Factors Mitigating Tariff Effects
Several factors have contributed to the limited impact of tariffs on overall prices. Trump delayed the implementation of his most significant tariffs multiple times, allowing businesses to stockpile goods in anticipation. Additionally, most foreign trading partners, with the exception of China, largely opted not to retaliate, preventing a broader global trade war.
Furthermore, businesses have, for the most part, absorbed a significant portion of the tariffs’ cost. A JPMorgan analysis indicates that companies have chosen to pay roughly 80% of these costs, at least for now.
Broader Economic Pressures
While tariffs have not been the main cause of inflation, their costs have contributed to a slowing job market, according to JPMorgan economist Michael Hanson. There is also mounting evidence that companies are preparing to pass along these costs to consumers, with recent Producer Price Index reports showing rising wholesale prices.
The primary driver of economic dissatisfaction among Americans is the cumulative effect of higher prices over the past five years. The typical household is now spending $1,043 more per month for the same goods compared to early 2021, a period where paychecks have not kept pace with rising costs. This sustained inflation, which reached a four-decade high in 2022, has deeply affected consumer sentiment.
Trump’s Remaining Tariff Options
Even if the Supreme Court ultimately rules against the bulk of his tariffs, President Trump retains other legal avenues to impose trade levies. These include Section 232 of the Trade Expansion Act of 1962, which allows for tariffs on national security grounds, and Section 301 of the Trade Act of 1974, which permits tariffs against nations violating trade agreements.
Another option is Section 338 of the Tariff Act of 1930, which, though never used, would allow a president to raise tariffs up to 50% on countries engaged in discriminatory trade practices. JPMorgan CEO Jamie Dimon commented that while tariffs are “a factor,” they may not be the “deciding factor” in the continued growth of the US economy.

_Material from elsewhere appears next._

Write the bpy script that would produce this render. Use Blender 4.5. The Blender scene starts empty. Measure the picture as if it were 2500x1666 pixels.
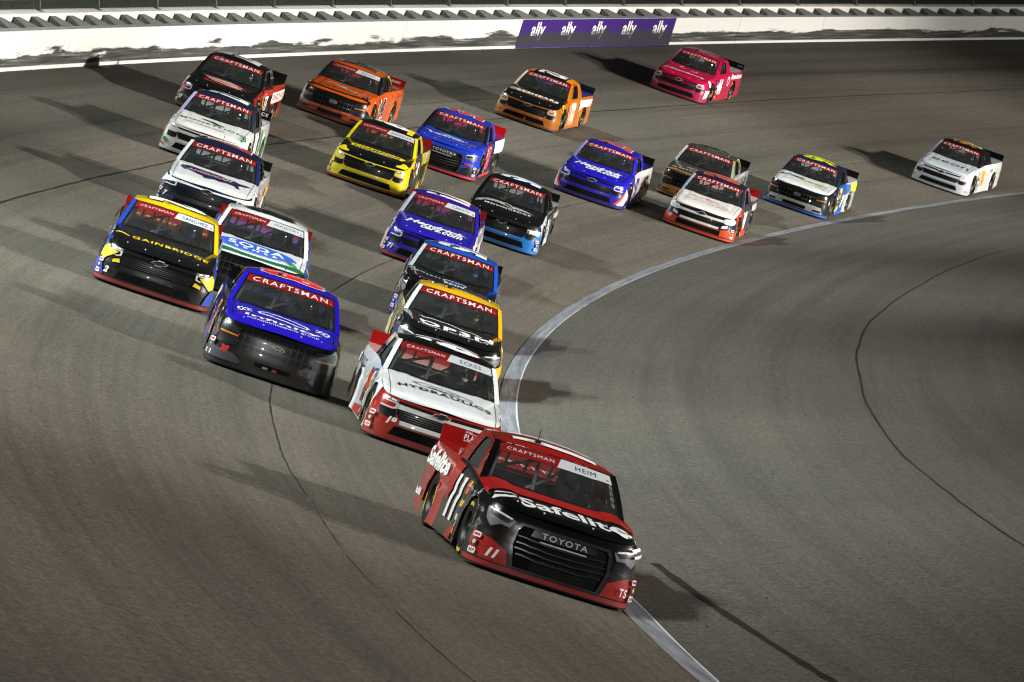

Outlook on Tariffs and Inflation
Ultimately, while the Supreme Court’s decision on President Trump’s tariffs carries significant legal weight, the direct economic ramifications for consumer prices may be less dramatic than commonly perceived. The broader challenge of inflation stems from cumulative price increases over several years, with businesses potentially absorbing tariff costs for now. However, the possibility remains that these costs could eventually be passed to consumers, and Trump retains other legal avenues to implement trade levies.